Dear rose, thy joy’s undimmed,
Thy cup is ruby-rimmed,
Thy cup’s heart nectar-brimmed. Robert Browning 1855
The aesthetic beauty of flowers has inspired poets and artists throughout the ages and especially the rose that was considered to be the queen of all flowers. Universally, the rose is the flower of love, symbolising the heart’s object of desire. It is this same sense of wonder at the rose’s ephemeral beauty and its mysterious allegorical connections that gave rise to Gordon Richards’ current body of work. The recent paintings and charcoal drawings express a somewhat more reflective side to usually exuberant Richards. They describe a quieter state of mind and doubtlessly bear the mark of his relocation, two years ago, from the frenetic buzz of inner city Sydney to the bird-trilled, cooler clime of the NSW Southern Highlands.
In the grounds of his new abode Richards discovered vestiges of a once grand rose garden. Ever the horticultural enthusiast, he forthwith set about restoring and adding to it with further rose species. Each morning, as a kind of meditation and a ‘means of exercise’, Richards starts the day with a few hours tending his profuse garden before entering the studio. He discloses that the new work and its title were inspired by the curious glow that appeared halo-like around his roses in the early morning light. “Those full blooms, heavy with dew, seem to smile at you,” says Richards. Later in afternoon sun, he and his partner Yvonne, a fellow-artist and his longtime muse, oft share a leisurely coffee break amid the many flowerbeds’ heady perfumes.

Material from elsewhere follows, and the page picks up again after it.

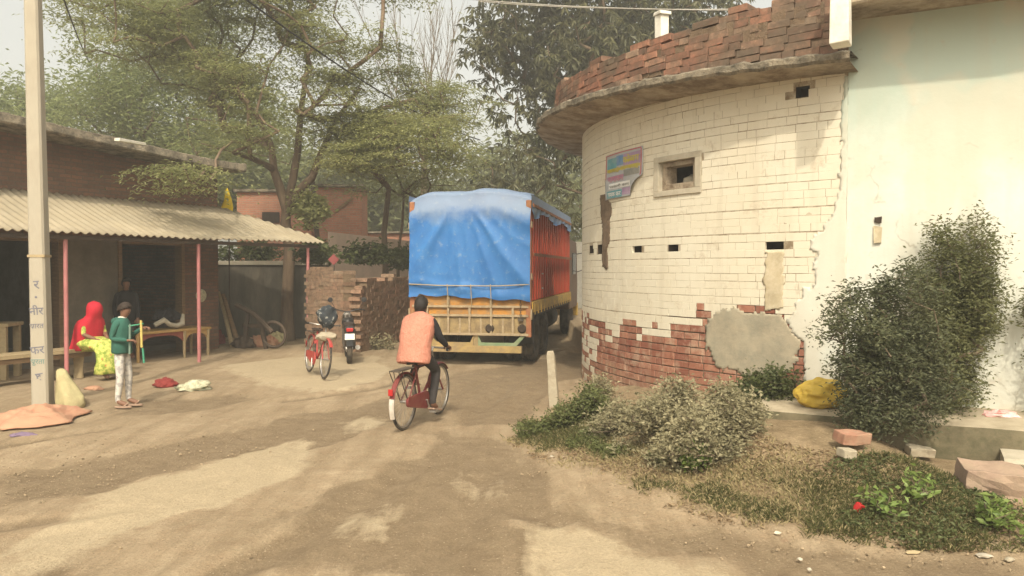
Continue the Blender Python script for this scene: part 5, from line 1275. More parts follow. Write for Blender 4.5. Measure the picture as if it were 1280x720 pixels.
n=N('blue_tarpaulin'); v=n.coord(); a=n.noise(v,2.2,7,.7); b=n.noise(v,9,6,.7); sp=n.n('ShaderNodeSeparateXYZ'); n.l(v,sp.inputs[0])
c=n.mix(n.ramp(a,[(.3,0),(.7,1)]),(.02,.115,.33),(.045,.18,.43))
dust=n.math('MULTIPLY',n.math('ADD',n.math('MULTIPLY',n.math('SUBTRACT',sp.outputs[2],2.78),3.0),n.math('MULTIPLY',n.math('SUBTRACT',a,.5),2.4)),1,clamp=True)
edge_=n.math('SUBTRACT',1.0,n.ramp(n.math('ABSOLUTE',sp.outputs[0]),[(.95,0),(1.15,1)]))
c=n.mix(n.math('MULTIPLY',dust,.45),c,(.34,.325,.265))
c=n.mix(n.ramp(b,[(.56,0),(.72,.4)]),c,(.33,.36,.36))
TARP=n.pbr(c,.55,n.bump(n.math('ADD',a,n.math('MULTIPLY',b,.3)),.12,.02),0,.35)
ta=mb.build('tarpaulin',TARP,TX,True,ang=0)
mb=MB(); 
mb.tube([(-1.2,-.15,1.60),(-.6,-.165,1.575),(0,-.165,1.57),(.6,-.165,1.57),(1.2,-.15,1.60)],.010,6)
for x in (-.42,.05,.44): mb.tube([(x,-.17,1.60),(x+.01,-.14,1.3),(x,-.09,1.15)],.008,6)
P(mb,'tarp_rope',M['palewood'])
# wheels
def wheel(x,y,r=.5,w=.27,dual=True,s=1):
    t=MB(); prof=[(r*.58,-w/2),(r*.86,-w/2-.01),(r*.97,-w/2+.03),(r,-w*.25),(r-.012,-w*.2),(r,-w*.12),(r-.012,0),(r,w*.12),(r-.012,w*.2),(r,w*.25),(r*.97,w/2-.03),(r*.86,w/2+.01),(r*.58,w/2),(r*.58,-w/2)]
    for off_ in ((0,-.32*s) if dual else (0,)): t.lathe(prof,(x+off_,y,r),(1,0,0),36)
    o=P(t,'wheel',M['tyre'],None,True)
    q=MB()
    for off_ in ((0,-.32*s) if dual else (0,)): q.lathe([(0,s*w*.05),(r*.2,s*w*.1),(r*.24,s*w*.02),(r*.5,s*w*.0),(r*.56,s*w*.42),(r*.585,s*w*.45),(r*.585,-s*w*.45),(0,-s*w*.3)],(x+off_,y,r),(1,0,0),28)
    P(q,'rim',M['chassis'],o,True)
for s in (-1,1):
    wheel(s*(HW-.14),.95,s=s); wheel(s*(HW-.14),2.22,s=s); wheel(s*(HW-.16),7.6,dual=False,s=s)
# cab
mb=MB(); prof=[(6.95,.75),(9.1,.75),(9.15,1.5),(8.98,2.45),(8.8,2.72),(6.95,2.75)]
vs=[(x,y,z) for x in (-HW,HW) for y,z in prof]; n_=len(prof)
mb.add(vs,[tuple(range(n_)),tuple(range(2*n_-1,n_-1,-1))]+[(i,(i+1)%n_,n_+(i+1)%n_,n_+i) for i in range(n_)]); cab_=P(mb,'cab',M['cab'],bevel=.04)
for s in (-1,1):
    m_=MB(); m_.box((s*(HW+.012),8.1,2.05),(.02,.9,.62)); P(m_,'side_window',M['glass'],cab_,bevel=.004)
    m_=MB(); m_.tube([(s*(HW+.0),8.9,2.35),(s*(HW+.3),8.85,2.4),(s*(HW+.3),8.85,1.9),(s*(HW+.0),8.9,1.8)],.015,6); m_.box((s*(HW+.3),8.83,2.1),(.2,.05,.36)); P(m_,'mirror',M['black'],cab_,bevel=.01)
m_=MB(); m_.box((0,9.07,2.05),(2.0,.02,.62),0,0,Matrix.Rotation(R_(9),3,'X')); P(m_,'windscreen',M['glass'],cab_)
m_=MB(); m_.b2(-.5,.5,8.0,8.6,2.76,2.9); m_.b2(-HW,HW,6.78,6.93,1.1,3.1); P(m_,'headboard',M['rust'])
m_=MB(); m_.b2(-HW,HW,9.15,9.35,.45,.85); P(m_,'front_bumper',M['truckyel'],bevel=.02)
m_=MB(); m_.lathe([(0,-.45),(.26,-.45),(.28,-.42),(.28,.42),(.26,.45),(0,.45)],(.85,4.3,.72),(0,1,0),20); P(m_,'fuel_tank',M['chassis'],None,True)

# ---------------------------------------------------------------- bicycles (local y forwards)
def make_bicycle(label,frame_m,guard_m,group):
    e=empty('bicycle',(0,0,0),0,label,'bicycle',group)
    r=.335
    for nm,y in (('rear_wheel',-.525),('front_wheel',.525)):
        m_=MB(); m_.ring((0,y,r),(1,0,0),r-.018,.018,40,8); o=P(m_,nm,M['tyre'],e,True)
        m_=MB(); m_.ring((0,y,r),(1,0,0),r-.042,.012,40,6); P(m_,'rim',M['steel'],o,True)
        m_=MB()
        for k in range(28):
            q=2*math.pi*k/28; q2=q+(.35 if k%2 else -.35); s=(.028 if k%4<2 else -.028)
            m_.tube([(s,y+.02*math.cos(q2),r+.02*math.sin(q2)),(0,y+(r-.045)*math.cos(q),r+(r-.045)*math.sin(q))],.0016,4,0,False)
        m_.tube([(-.05,y,r),(.05,y,r)],.018,10); P(m_,'spokes',M['steel'],o)
    BB=(0,-.06,.29); ST=(0,-.215,.70); HT=(0,.325,.74); HB=(0,.365,.60)
    m_=MB(); m_.tube([BB,ST,(0,-.235,.76)],.017,10); m_.tube([ST,(0,.33,.71)],.016,10); m_.tube([BB,(0,.36,.62)],.018,10); m_.tube([HT,HB],.021,10)
    for s in (-1,1):
        m_.tube([(s*.02,-.07,.29),(s*.05,-.525,r)],.010,8); m_.tube([(s*.02,-.21,.68),(s*.05,-.525,r)],.009,8)
        m_.tube([(s*.03,.37,.60),(s*.05,.40,.50),(s*.055,.525,r)],.012,8)
    P(m_,'frame',frame_m,e,True)
    m_=MB(); m_.tube([HT,(0,.30,.86),(0,.33,.90)],.013,8); m_.tube([(.28,.13,.90),(.25,.22,.91),(.16,.31,.90),(0,.335,.90),(-.16,.31,.90),(-.25,.22,.91),(-.28,.13,.90)],.012,8); hb=P(m_,'handlebar',M['steel'],e,True)
    for s in (-1,1):
        m_=MB(); m_.tube([(s*.285,.11,.899),(s*.262,.19,.907)],.019,10); P(m_,'grip',M['black'],hb,True)
    m_=MB(); m_.loft([((0,-.27,.765),.07,.10),((0,-.27,.785),.10,.135),((0,-.26,.805),.095,.13),((0,-.26,.815),.05,.08)],20); m_.tube([(0,-.2,.79),(0,-.08,.795)],.03,10); m_.ring((.05,-.31,.755),(0,0,1),.02,.006,12,6); m_.ring((-.05,-.31,.755),(0,0,1),.02,.006,12,6); P(m_,'saddle',M['seat'],e,True)
    def guard(y,a0,a1,nm):
        m_=MB(); vs=[];fs=[];k=18
        for i in range(k+1):
            q=a0+(a1-a0)*i/k
            for (x,rr) in ((-.032,r+.008),(-.018,r+.022),(.018,r+.022),(.032,r+.008)): vs.append((x,y+rr*math.cos(q),r+rr*math.sin(q)))
        for i in range(k):
            for j in range(3): fs.append((i*4+j,i*4+j+1,(i+1)*4+j+1,(i+1)*4+j))
        m_.add(vs,fs); return P(m_,nm,frame_m if nm!='guard_flap' else guard_m,e,True)
    guard(-.525,R_(35),R_(165),'rear_mudguard'); guard(.525,R_(40),R_(170),'front_mudguard'); guard(-.527,R_(166),R_(205),'guard_flap')
    m_=MB(); m_.box((0,-.885,.50),(.055,.02,.075)); P(m_,'reflector',M['redlamp'],e,bevel=.004)
    m_=MB(); m_.b2(-.06,.06,-.80,-.36,.722,.735)
    for s in (-1,1): m_.tube([(s*.06,-.36,.73),(s*.06,-.80,.73),(s*.05,-.525,r)],.006,6); m_.tube([(s*.06,-.70,.73),(s*.05,-.53,r)],.005,6)
    P(m_,'carrier_rack',M['chassis'],e)
    m_=MB(); prof=[]; 
    for (y,z,rr) in ((-.06,.29,.115),(-.525,r,.055)): pass
    pts=[(-.06+.115*math.cos(q),.29+.115*math.sin(q)) for q in np.linspace(R_(-80),R_(80),9)]+[(-.525+.06*math.cos(q),r+.06*math.sin(q)) for q in np.linspace(R_(95),R_(265),9)]
    f=[(.045,y,z) for y,z in pts]; b=[(.075,y,z) for y,z in pts]; k=len(pts); m_.add(f+b,[tuple(range(k)),tuple(range(2*k-1,k-1,-1))]+[(i,(i+1)%k,k+(i+1)%k,k+i) for i in range(k)]); P(m_,'chain_case',frame_m,e,bevel=.004)
    for s,q in ((1,R_(-65)),(-1,R_(115))):
        c=(s*.10,-.06+.165*math.cos(q),.29+.165*math.sin(q)); m_=MB(); m_.tube([(s*.02,-.06,.29),(s*.09,-.06,.29),(s*.09,c[1],c[2])],.010,8); m_.box((s*.145,c[1],c[2]),(.085,.075,.025)); P(m_,'pedal_crank',M['steel'],e)
    m_=MB(); m_.tube([(.04,-.5,.33),(.12,-.56,.06),(.12,-.5,.03)],.008,6); 
    return e
bike=make_bicycle('dark red bicycle being ridden towards the truck',M['maroon'],M['mudguard'],'bicycles on the dirt road')
BIKE_L=Vector((-1.115,9.55,0)); BIKE_R=R_(-17.5)
bike.location=BIKE_L+Vector((0,0,gz1(-1.1,9.5)+.012)); bike.rotation_euler=(0,0,BIKE_R)
pk=copy_tree(bike); pk['label']='parked red bicycle beside the right pink veranda post'
for c in kids(pk):
    nm=c.name.split('.')[0]
    if nm in('frame','rear_mudguard','front_mudguard','chain_case'): c.data=c.data.copy(); c.data.materials[0]=M['redpaint']
pf=gpz(408,474); pr=gpz(382,461); mid=(pf+pr)/2; hd=R_(180+28)
pk.location=(-3.42,13.35,gz1(-3.42,13.35)+.012); pk.rotation_euler=(0,R_(-7),hd)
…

Richards’ universe is full of radiant energy. There is a sense of liberation and contentment that has the power to lift one from the cares of the mundane world. The potency of the garden imagery invites both reverie and introspection, for his is an iconography of hope and celebration of life’s abundance. The new paintings conjure a pleasure in observing the constantly changing spectacles of nature. Rows of roses take centre stage, each work referencing a particular hue: white might represent purity, innocence and humility; red, perhaps vitality, passion or courage; pink, gentleness and the charms of youth; yellow, gladness, warmth and sunny days.
The roses communicate the artist’s delight in everything beautiful. Richards’ recurring motif of the gorgeous blonde is again present, sometimes gleeful with arms outstretched, sometimes pensive in her colour-matched dress. Richards offers a play of the marvellous in radically simplifying her form to its essential lines. She and the delicate rose blooms are the embodiment of grace and loveliness. However, Richards is aware that this fragile flower protected with thorns also connotes the transient nature of all earthly beauty. Paint drips and dribbles down from the full-blown blooms nodding in their own heady scent, like trickling dew, or time, that will ultimately dissolve their sumptuous colours.
Richards communicates a genuine, experienced ‘joie de vivre’. We want to participate in the exuberance with which he embraces life and all that makes it worth living. Quite apart from any narrative content, this is expressed in tactile, sensuous surfaces. There is no semblance of restraint or deliberation to his approach, the paintings seem a declaration of personal freedom. We are ever charmed by his optimistic enthusiasm – his vision of interconnectivity, his seeing for being rather than seeing for knowing. Gordon Richards might well describe his artmaking with the words of Henri Matisse, “I am unable to distinguish between the feeling I have about life and my way of translating it.”